Task instructions —
Extract all lines containing "this".

◇ ◇ ◇

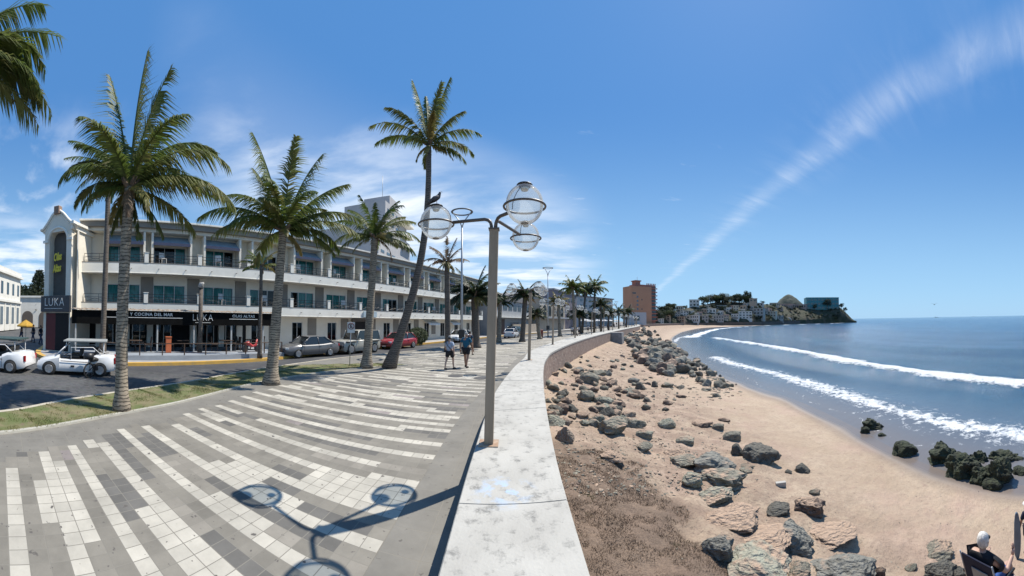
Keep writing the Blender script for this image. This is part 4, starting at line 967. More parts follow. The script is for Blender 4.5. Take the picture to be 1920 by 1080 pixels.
# ---------- rocks ----------
def rock_mat(name, c1, c2, sandy=.0):
    m = mat(name, c1, .92, c2, 1.6, 1.0, 5, stain=((c1[0]*.35, c1[1]*.35, c1[2]*.34), 3.2, .55, .68), dist=.16, det=8)
    nt = m.node_tree; N = nt.nodes; L = nt.links; p = N['Principled BSDF']
    if sandy:                      # sand lies on faces that look up
        g = N.new('ShaderNodeNewGeometry'); s = N.new('ShaderNodeSeparateXYZ'); L.new(g.outputs['Normal'], s.inputs[0])
        n = N.new('ShaderNodeTexNoise'); n.inputs['Scale'].default_value = 2.5; n.inputs['Detail'].default_value = 7; L.new(g.outputs['Position'], n.inputs[0])
        a = N.new('ShaderNodeMath'); a.operation = 'MULTIPLY_ADD'; L.new(n.outputs[0], a.inputs[0]); a.inputs[1].default_value = 1.2; L.new(s.outputs[2], a.inputs[2])
        r = N.new('ShaderNodeMapRange'); L.new(a.outputs[0], r.inputs[0]); r.inputs[1].default_value = 1.75-sandy; r.inputs[2].default_value = 1.95-sandy
        x = N.new('ShaderNodeMix'); x.data_type = 'RGBA'; L.new(r.outputs[0], x.inputs[0]); L.new(p.inputs['Base Color'].links[0].from_socket, x.inputs[6]); x.inputs[7].default_value = (.42,.30,.215,1); L.new(x.outputs[2], p.inputs['Base Color'])
    return m
RM = {'g': rock_mat('grey_green_rock', (.27,.25,.195), (.175,.165,.13), .26), 'l': rock_mat('pale_rock', (.37,.365,.28), (.26,.25,.20), .28),
      'd': rock_mat('dark_rock', (.15,.14,.115), (.10,.094,.08)), 'b': rock_mat('brown_rock', (.21,.15,.115), (.13,.095,.075), .35),
      's': rock_mat('sand_covered_rock', (.36,.30,.235), (.28,.215,.165), .55), 'w': rock_mat('wet_algae_rock', (.050,.060,.030), (.022,.025,.018)), 'n': rock_mat('blue_grey_rock', (.245,.238,.205), (.16,.155,.135), .12)}
def rock_mesh(seed, sub=3, planes=11, rough=.07, name='boulder'):
    r = random.Random(seed); bm = bmesh.new(); bmesh.ops.create_icosphere(bm, subdivisions=sub, radius=1)
    pl = []
    for i in range(planes):
        v = Vector((r.gauss(0,1), r.gauss(0,1), r.gauss(0,.8))).normalized(); pl.append((v, r.uniform(.58,.98)))
    off = Vector((seed*7.3, seed*3.1, seed))
    for v in bm.verts:
        d = v.co.normalized(); q = 1.15
        for n, h in pl:
            c = d.dot(n)
            if c > .05: q = min(q, h/c)
        q *= 1+rough*mn.noise(d*1.8+off)*1.6+rough*.8*mn.noise(d*4.5+off)+rough*.4*mn.noise(d*10+off)
        v.co = d*q
    me = bpy.data.meshes.new(name); bm.to_mesh(me); bm.free(); me.polygons.foreach_set('use_smooth', [True]*len(me.polygons))
    try: me.set_sharp_from_angle(angle=radians(38))
    except Exception: pass
    return me
RB = {}
def rock_var(k, key, big):
    if (k, key, big) not in RB:
        me = rock_mesh(31+k*5, 5 if big else 3, 10+k % 4, (.12 if big else .09)*(1.9 if key == 'w' else 1)); me.materials.append(RM[key]); RB[(k, key, big)] = me
    return RB[(k, key, big)]
rk = random.Random(77)
def rock(x, y, w, h, key, label, group=None, k=None, flat=1., big=None, sink=.25, yaw=None, cat='rock'):
    """a boulder whose middle is seen at (x, y) in the photo, w by h photo pixels large"""
    base = onbeach(x, y+h*.38); D = hypot(base.x, base.y); sx = w/F*D/2
    dz = hypot(D, CH-base.z); hh = h/F*D/2; el = atan2(CH-base.z, D)
    # seen height mixes true height (cos) and depth (sin): solve with depth about the width
    dep = sx*.85; hz = max(.28*sx, (hh*cos(el)-dep*sin(el)*.62)/max(.35, cos(el)) if hh*cos(el) > dep*sin(el)*.62 else .28*sx)
    if flat < 1: hz *= flat
    if big is None: big = w > 44
    k = rk.randrange(6) if k is None else k
    o = bpy.data.objects.new('boulder', rock_var(k, key, big)); COL.objects.link(o)
    th = atan2(base.x, base.y); f = Vector((sin(th), cos(th), 0))
    o.location = base+f*dep*.55+Vector((0,0,hz*(1-2*sink)))
    o.scale = (sx*1.02, dep, hz*1.12); o.rotation_euler = (rk.uniform(-.12,.12), rk.uniform(-.12,.12), -th+(yaw if yaw is not None else rk.uniform(-.25,.25)))
    return tag(o, label, cat, group)
for a in [
 (1145,797,70,46,'g','big rounded grey green boulder alone on the sand nearest the white wall'), (1189,790,42,32,'g','grey green boulder leaning against the right side of the biggest lone boulder'),
 (1208,812,36,20,'l','small pale pointed rock just below right of the lone grey green pair'), (1097,740,36,30,'g','blocky dark sided boulder near the wall, upper left of the pale block'),
 (1135,752,34,24,'l','pale square block boulder up the slope from the big lone boulder'), (1051,739,22,19,'d','small dark boulder close against the foot of the wall'),
 (1096,727,26,14,'g','grey slab boulder stacked on the blocky boulder near the wall'), (1105,708,42,26,'g','large ridged grey boulder in the middle of the upper slope'),
 (1085,692,26,13,'n','flat blue grey boulder below the curve of the wall'), (1066,684,18,17,'d','dark upright boulder below the curve of the wall'),
 (1123,698,32,14,'g','long grey boulder on the upper slope behind the ridged boulder'), (1140,699,18,14,'n','blue grey boulder at the right end of the long grey boulder'),
 (1180,731,28,15,'l','pale rough boulder beside two dark boulders in mid slope'), (1201,723,24,19,'d','dark pointed boulder in the mid slope pair'),
 (1188,713,24,13,'n','purplish grey boulder behind the dark pointed boulder'), (1228,720,16,15,'d','dark leaning boulder at the lower edge of the riprap'),
 (1250,720,32,14,'g','low green grey boulder at the lower edge of the riprap'), (1277,742,18,11,'b','small brown boulder alone on the sand below the riprap'),
 (1252,754,24,14,'b','brown pointed boulder below the low green grey boulder'), (1325,729,18,9,'g','flat stone at the toe of the riprap on open sand'), (1344,740,20,11,'g','stone pair nearest the beach at the toe of the riprap'),
 (1252,792,34,26,'l','rounded pale rock in the middle of the debris slope'), (1316,792,38,16,'b','brown splintered rock on the debris slope beside the beach'),
 (1358,788,30,8,'b','thin flat brown rock slab at the edge of the beach'), (1346,799,26,15,'g','grey rock below the thin flat slab'), (1372,816,40,24,'g','grey green rock above the very dark boulder'),
 (1284,824,40,20,'l','pale ledge of rock above the broad low outcrop',), (1264,848,56,28,'s','broad low sand dusted rock outcrop in mid slope'), (1276,868,62,20,'g','flat grey rock ledge left of the largest dark boulder'),
 (1341,866,100,58,'n','largest boulder on the slope, dark blue grey with a smooth shaded face'), (1355,893,88,50,'g','grey green boulder in front of the largest dark blue grey boulder'),
 (1296,894,52,40,'l','angular pale boulder left of the grey green boulder'), (1339,926,82,46,'l','bright pale boulder lowest in the mid slope cluster'),
 (1426,846,64,52,'d','dark angular boulder standing on open sand'), (1383,842,30,30,'d','very dark small boulder left of the dark angular boulder'), (1408,851,19,28,'d','narrow dark boulder against the side of the dark angular boulder'),
 (1400,874,24,13,'g','small grey rock on the sand below the dark angular boulder'), (1399,884,26,9,'l','flat pale rock at the foot of the largest boulder'),
 (1505,877,36,24,'d','small dark rock alone on open sand'), (1478,884,18,8,'d','tiny dark stones beside the small lone rock'),
 (1487,1004,96,74,'n','massive rough blue grey boulder near the lower edge of the picture'), (1458,952,56,30,'d','rough dark rock ridge above the massive rough boulder'),
 (1517,946,62,46,'b','dark brown split rock at the edge of the sandy mound'), (1527,922,24,16,'g','small grey rock on top of the split brown rock'), (1541,940,16,13,'l','little round pale rock beside the split brown rock'),
 (1592,1064,118,76,'n','huge rough grey boulder cut by the bottom edge of the picture'), (1345,1024,64,60,'n','rough grey boulder at the lower end of the brown turf'),
 (1425,1076,140,26,'l','long pale greenish rock along the bottom edge'), (1498,1066,54,34,'g','shadowed grey rock left of the huge rough boulder'),
 (1760,1028,66,46,'g','tilted slab boulder up the sand from the seated beachgoer'), (1762,1068,64,52,'d','dark round boulder behind the seated beachgoer'), (1799,1074,34,34,'d','dark wedge boulder beside the round one at the bottom edge'), (1650,1072,24,26,'b','small brown rock on the sand by the bottom edge'),
 (1710,1062,24,20,'l','small whitish rock on the sand left of the tilted slab'),
 (1060,812,36,44,'s','pale slab half buried in sand against the wall foot'), (1060,786,28,22,'s','half buried pale stone above the slab by the wall'), (1148,856,62,24,'s','pale half buried slab above the brown turf'), (1090,776,34,18,'s','thin cracked slab half buried upslope of the lone boulder'),
 (1372,965,112,60,'s','smooth sandy boulder half buried beside the brown turf',None,1,.5), (1428,1018,130,60,'s','sandy boulder with dry grass at its foot',None,4,.55), (1560,1000,104,60,'s','big earth covered mound of rock sloping to the beach',None,2,.5),
 (1206,838,40,22,'g','green tinted flat stone set in sand between turf and outcrop'),
 (1636,796,50,32,'w','biggest of the dark algae rocks in the wet sand nearest the beach'), (1622,806,20,16,'w','small algae rock at the left of the wet sand group'), (1664,804,26,15,'w','low algae rock right of the biggest in the wet sand group'), (1655,816,24,14,'w','lowest algae rock of the wet sand group'),
 (1698,838,44,40,'w','lone blocky algae rock at the edge of the water'), (1754,818,24,11,'w','left of two low black rocks standing in shallow water'), (1781,812,28,14,'w','right of two low black rocks standing in shallow water'),
 (1854,817,27,19,'w','dark rock in the edge of the foam'), (1877,803,15,8,'w','tiny dark rock farthest out in the foam'),
 (1772,850,76,58,'w','broad green rock at the left end of the big algae cluster'), (1808,868,62,66,'w','cracked green rock second in the big algae cluster'), (1836,862,48,48,'w','dark notched rock in the middle of the algae cluster'),
 (1846,888,46,44,'w','lower middle rock of the algae cluster'), (1870,884,56,70,'w','tallest rock of the algae cluster'), (1862,906,44,30,'w','lowest rock at the front of the algae cluster'), (1888,860,62,58,'w','rock at the seaward end of the algae cluster'), (1916,884,34,36,'w','rock cut by the right edge beside the algae cluster'),
]: 
    sk = {'s': .40, 'w': .3}.get(a[4], .33)
    rock(*a[:6], *a[6:], sink=sk)
# riprap heaped against the far wall: individual boulders, then the small rubble as stuff
PG = [(1170,640),(1180,622),(1196,611),(1214,609),(1228,622),(1252,640),(1268,655),(1290,668),(1318,682),(1350,700),(1376,728),(1358,742),(1322,728),(1290,712),(1262,706),(1236,700),(1214,692),(1200,676),(1186,664)]
def inpoly(x, y, P):
    c = False
    for i in range(len(P)):
        (x1,y1),(x2,y2) = P[i], P[i-1]
        if (y1 > y) != (y2 > y) and x < (x2-x1)*(y-y1)/(y2-y1)+x1: c = not c
    return c
n = 0; RBASE = {}
while n < 228:
    x, y = rk.uniform(1160,1385), rk.uniform(608,745)
    if not inpoly(x, y, PG) or (y > 700 and rk.random() < .55): continue
    p = onbeach(x, y); D = hypot(p.x, p.y); s = rk.uniform(.38,.88)*(1.0 if y > 690 else 1.25)
    if x > 1290: s *= .62
    key = rk.choice('ggddnb' if x < 1290 else 'gdggn'); k = rk.randrange(6)
    o = bpy.data.objects.new('boulder', rock_var(k, key, False)); COL.objects.link(o); n += 1
    o.location = p+Vector((0,0,s*.30)); o.scale = (s*rk.uniform(.8,1.3), s*rk.uniform(.7,1.), s*rk.uniform(.5,.85)); o.rotation_euler = (rk.uniform(-.5,.5), rk.uniform(-.5,.5), rk.uniform(0,6.3))
    zn = 'at the far tip of the riprap heap below the seawall' if y < 635 else 'in the upper riprap heap beyond the concrete block' if x < 1225 and y < 665 else 'in the lower riprap heap near the slope' if x < 1260 else 'in the middle of the riprap heap' if x < 1300 else 'in the low tail of the riprap beside the water'
    tag(o, {'g': 'grey green', 'd': 'dark', 'n': 'blue grey', 'b': 'brown'}[key]+' '+('large ' if s > .68 else 'small ' if s < .4 else '')+'boulder '+zn, 'rock', 'riprap boulders heaped below the far seawall')
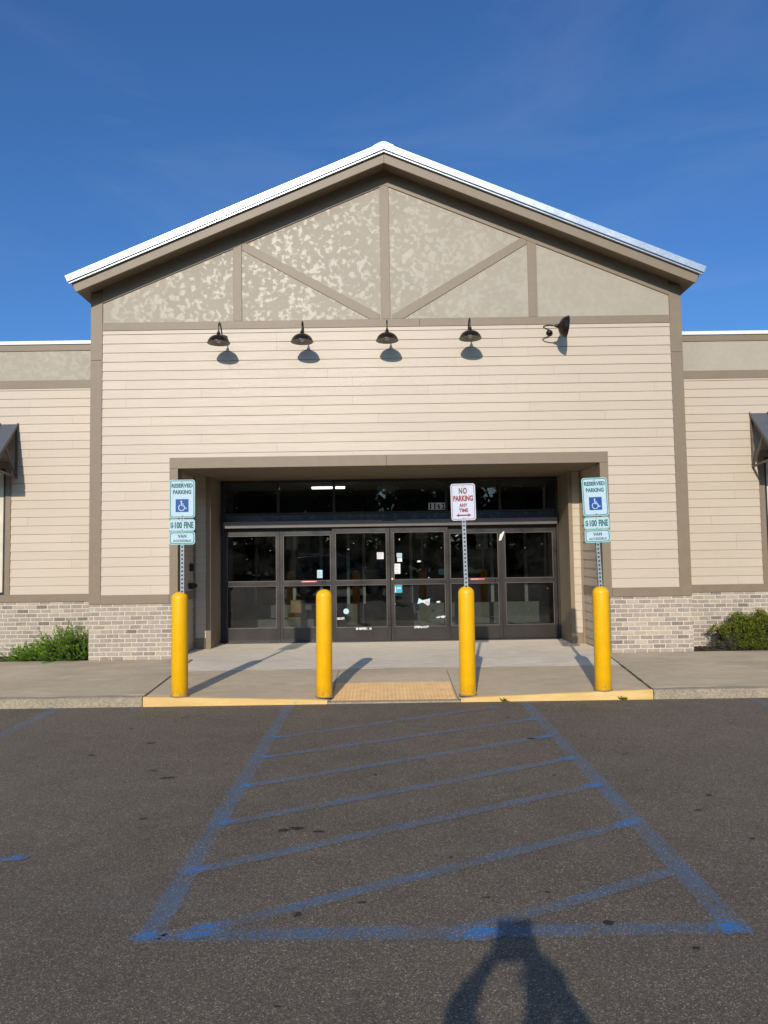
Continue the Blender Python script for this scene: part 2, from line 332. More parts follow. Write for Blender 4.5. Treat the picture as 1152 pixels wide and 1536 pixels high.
SID = (0.500, 0.418, 0.308); TAU = (0.212, 0.162, 0.102)
M = dict(
    siding=m_siding('siding_paint', SID), siding_st=m_siding('siding_paint_stained', SID, True),
    sheath=simple('sheathing', (0.20, 0.16, 0.12), 0.9), stucco=m_stucco('stucco', (0.400, 0.355, 0.278)),
    trim=m_trim('taupe_trim', TAU), brick=m_brick(), mortar=m_mortar(), asphalt=m_asphalt(),
    line=m_linepaint(0.30, 'blue_line_paint'), blot=m_linepaint(0.78, 'blue_blot_paint', (0.020, 0.185, 0.46)),
    conc=m_concrete('concrete', (0.515, 0.420, 0.280), var=0.13), ramp=m_concrete('ramp_concrete', (0.565, 0.450, 0.295), var=0.09),
    porch=m_concrete('porch_concrete', (0.78, 0.66, 0.50), var=0.07), kerb=m_kerbstone('kerb_concrete', (0.33, 0.275, 0.19)),
    kpaint=m_paintkerb(), tactile=simple('tactile_orange', (0.88, 0.56, 0.25), 0.75, var=0.10, sc=7, bump=0.2),
    galv=m_galv('galvanised_metal', (0.46, 0.51, 0.56), 0.29, 0.5), post=simple('post_metal', (0.30, 0.33, 0.345), 0.6, 0.3, var=0.12, sc=30), white=simple('white_metal', (0.80, 0.80, 0.79), 0.4, var=0.04),
    bronze=simple('bronze_aluminium', (0.022, 0.0185, 0.016), 0.32, 0.0, var=0.10, sc=3, spec=0.6), header=simple('lit_aluminium', (0.115, 0.100, 0.088), 0.40, 0.2, var=0.08, sc=3),  # grey header aluminium, its colour lightened to suggest glancing sun
    black=simple('black_rubber', (0.012, 0.012, 0.013), 0.6), navy=simple('dark_spandrel', (0.010, 0.014, 0.026), 0.25),
    glass=m_glass('tinted_glass'), yellow=m_yellow(), hole=simple('hole_dark', (0.02, 0.02, 0.02), 0.9),
    signw=simple('sign_white', (0.47, 0.60, 0.66), 0.7, var=0.05, sc=18), signg=simple('sign_green', (0.006, 0.125, 0.108), 0.6, var=0.15, sc=40),
    signc=simple('sign_aqua_edge', (0.30, 0.57, 0.53), 0.6, var=0.05), signb=simple('sign_blue', (0.003, 0.065, 0.27), 0.6, var=0.08),
    signwr=simple('sign_white_pink', (0.55, 0.60, 0.66), 0.7, var=0.05, sc=18), signr=simple('sign_red', (0.26, 0.006, 0.018), 0.6, var=0.15, sc=40),
    lamp=simple('oiled_bronze', (0.028, 0.019, 0.016), 0.30, 0.6, var=0.25, sc=14, spec=0.6), lampin=simple('lamp_inside', (0.42, 0.40, 0.36), 0.5),
    bulb=simple('bulb_glass', (0.8, 0.8, 0.76), 0.2), soffit=m_trim('soffit_paint', (0.205, 0.155, 0.105)), roof=m_roofmetal(),
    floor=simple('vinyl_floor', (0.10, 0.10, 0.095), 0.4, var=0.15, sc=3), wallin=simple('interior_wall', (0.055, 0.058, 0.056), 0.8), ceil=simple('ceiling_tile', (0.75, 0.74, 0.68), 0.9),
    inframe=simple('inner_frame', (0.42, 0.42, 0.40), 0.5, 0.3), panelin=simple('grey_green_panel', (0.20, 0.205, 0.185), 0.6),
    card=simple('cardboard', (0.55, 0.37, 0.20), 0.85, var=0.12), tape=simple('parcel_tape', (0.52, 0.40, 0.24), 0.4),
    mulch=simple('mulch', (0.050, 0.028, 0.020), 0.95, var=0.5, sc=25, bump=0.9, bsc=30), paper=simple('paper', (0.74, 0.73, 0.70), 0.8, var=0.05), fleck_grey=simple('fleck_grey', (0.36, 0.36, 0.34), 0.9), ink=simple('ink_grey', (0.25, 0.25, 0.25), 0.8),
    teal=simple('teal_sticker', (0.01, 0.33, 0.43), 0.5), redst=simple('red_sticker', (0.62, 0.10, 0.08), 0.5), pale=simple('pale_blue_sticker', (0.42, 0.60, 0.66), 0.5),
    bark=simple('bark', (0.10, 0.075, 0.055), 0.9, var=0.3, sc=20, bump=0.6), cream=simple('window_blind', (0.62, 0.55, 0.44), 0.7),
    awn=simple('awning_metal', (0.125, 0.135, 0.150), 0.45, 0.3, var=0.08), awnf=simple('awning_frame', (0.135, 0.112, 0.092), 0.5, 0.3),
)
M['juniper'] = m_leaf('juniper_needles', [(0.014, 0.048, 0.004), (0.055, 0.145, 0.006), (0.12, 0.27, 0.010), (0.20, 0.38, 0.016), (0.29, 0.47, 0.03)])
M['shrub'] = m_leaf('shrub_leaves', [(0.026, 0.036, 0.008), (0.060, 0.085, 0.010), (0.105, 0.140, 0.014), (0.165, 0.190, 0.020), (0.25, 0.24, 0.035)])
M['dead'] = m_leaf('dead_twigs', [(0.05, 0.04, 0.035), (0.12, 0.10, 0.09), (0.20, 0.18, 0.17)], 0.05)
M['treeleaf'] = m_leaf('tree_leaves', [(0.008, 0.022, 0.006), (0.022, 0.050, 0.010), (0.045, 0.085, 0.014), (0.075, 0.12, 0.02)])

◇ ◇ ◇

Task response —
Keep writing the Blender script for this image. This is part 4, starting at line 967. More parts follow. The script is for Blender 4.5. Take the picture to be 1920 by 1080 pixels.
Continue the Blender Python script for this scene: part 2, from line 332. More parts follow. Write for Blender 4.5. Treat the picture as 1152 pixels wide and 1536 pixels high.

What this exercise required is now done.